Your “Stuff” and Your Estate Plan
By Barry Zimmer on April 7th, 2021 in Estate Planning
© 2021 All Rights Reserved
After my mother died in 2012, my sister and I divvied up our parents’ household furnishings, personal effects, family photos, and so on. My first choice was the old, dented metal breadbox that sat on my mother’s kitchen counter since I was a little kid. It wasn’t worth anything monetarily but the memories it had for me were priceless! Even as I write this over 8 years later, it brings tears to my eyes. That precious breadbox sits now in my own kitchen on a shelf where I can look at it every day and think about my parents.
I have learned from experience that even if people have financial accounts with lots of zeros, they may be as concerned about who gets the things they have collected or been given over the years as with their money.
I have known families to feud over such personal items as if they were worth a lot of money. Perhaps it’s the baseball card collection Grandpa started when he was six years old. Or the stamp collection Mom’s father started when he was a boy. Maybe the coin collection Mom started when she was little when her grandmother gave her a silver dollar for Christmas.
At first glance, this may not make much sense because the items may not be of great financial value. Yet children and grandchildren may have hopes or expectations to receive certain items that have personal meaning to them and risk family divisions to get what they want.
Why is this? People sometimes develop great emotional attachment to items that may not have monetary value – like that breadbox. In fact, there is a psychology of stuff and the attachment people have to their stuff and the stuff they leave behind. In an interesting article appearing in The Psychologist, published by the British Psychological Society in 2013, the author, Christian Jarrett, observes “After a person dies, many of their most meaningful possessions become family heirlooms, seen by those left behind as forever containing the lost person’s essence.”
What’s the best way to dispose of your stuff when you make your estate plan? You could give the items away during your lifetime. That has advantages including seeing the joy on the recipient’s face when receiving it.
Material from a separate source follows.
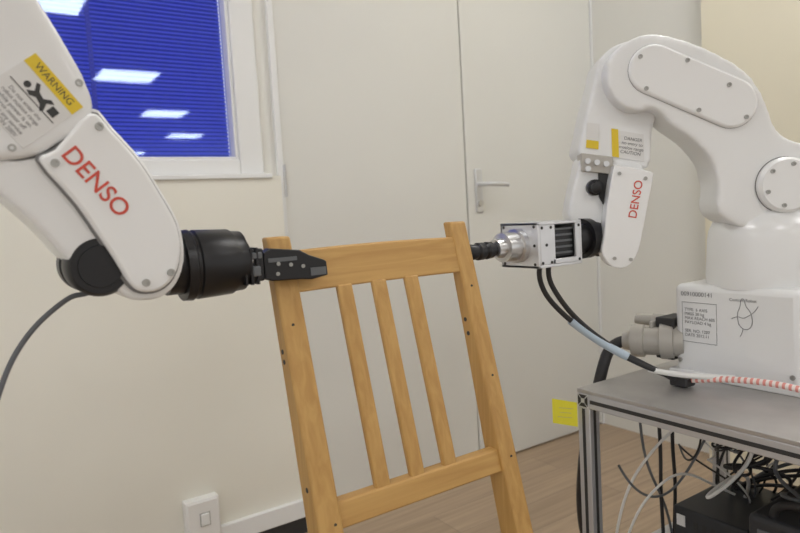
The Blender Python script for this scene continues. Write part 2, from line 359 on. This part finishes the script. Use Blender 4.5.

But what if you won’t want to part with the items during life?
If you want to hold on to your stuff right now, you can include a specific gifts of personal items in your trust (if assigned to the trust). But there are several reasons that may not be the best solution. First, you might change your mind from time to time. If the gift were made under your trust or will, the documents would need to be revised by your attorney, resulting in legal fees. Or you might decide to make bequests of additional items you didn’t have before or which you hadn’t thought about when you signed your estate planning documents, which requires more legal work. Sometimes people are just not ready to make those decisions, driving the estate planning process to a grinding halt.
For these reasons, many people feel it’s better to handle these sorts of specific bequests by way of a personal property memorandum instead of a trust agreement. Your trust would reference the memorandum and instruct the Trustee to honor and implement it. The memorandum would indicate a description of items you want to leave to specific persons. You would sign the memorandum and date it. If you want to add to it or delete from it, you can do so any time and simply sign and date the additions or deletions – without a lawyer!
Is such a personal property memorandum valid and enforceable under law? In some states yes, and some states no. If you live in Ohio, such a memorandum would not be enforceable unless it were signed with the same formalities as a will, which is impractical. Nonetheless, it is a popular method because it is so simple to set up and change without legal fees, and because people usually feel comfortable that their family will carry out their wishes if clearly written down and signed.
Zimmer Law Firm provides its clients with a personal property memorandum in their Estate Planning portfolio/Legacy Wealth Planning portfolio called the Estate Planning Letter for this purpose and for other personal messages.
How do you decide which way to go – to include specific items in your trust or use the Estate Planning Letter? We have a simple rule of thumb. The most important items, in terms of highest sentimental or economic value, should be included in the trust. Use the Estate Planning Letter for everything else. The use of the personal property memorandum has many benefits, including its simplicity. Perhaps most of all, this method gives you a sense of more direct control over your personal property and the items which might have the greatest emotional value to you and your family.